DIRECTORS of an arts centre run entirely by volunteers hope selling alcohol will help make the venture sustainable.

The Bureau arts centre in Victoria Street in the old St John’s church that used to house Blackburn’s Citizen’s Advice Bureau opened in 2015 after the CAB moved into the library.

The facility does not receive any core funding and directors have applied for an alcohol licence to run alongside events they hold in the hopes that any money brought in will help cover the costs of running the building.

It is hoped the money brought in from selling alcohol would help the facility continue to provide an affordable arts venue in the town centre.

Director Kerris Casey-St. Pierre said: “Our application for a licence is so we can serve drinks at theatre and music events, and for any private bookings for weddings etc in order to bring in income to help us be sustainable.

“We are currently volunteer run and have no core funding, so this will help us to cover the costs of running the building, hopefully help to pay staff and any further profit will be put into providing affordable and accessible arts activities for all.

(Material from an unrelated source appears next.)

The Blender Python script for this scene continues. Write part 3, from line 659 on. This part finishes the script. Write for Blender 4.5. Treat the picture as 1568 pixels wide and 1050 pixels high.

If the licence application is successful, alcohol could be served at the venue between 10am to 6am, though bosses stress it is not indicative of plans to keep the centre open late.

Ms Casey-St. Pierre said: “We will absolutely not be opening a permanent bar as that is not what we are about.

“Our aims are about creating a space for arts and culture, providing accessible opportunities, building creative communities.

“The long hours on the application are to cover the variety of events that we cater for and don’t reflect the actual times we will be open in any one week.”

The Bureau plays host to a variety of music events, theatre performances, a regular film club and also has a traditional photographic darkroom.

It is also the home of Stone Soup Café, a non-profit junk food café which provides meals on a pay-as-you-feel basis.

St John’s Church is believed to be the oldest building in Blackburn town centre.

It was founded in 1788 and was granted grade-II listed status in 1951 before closing as a church in 1975.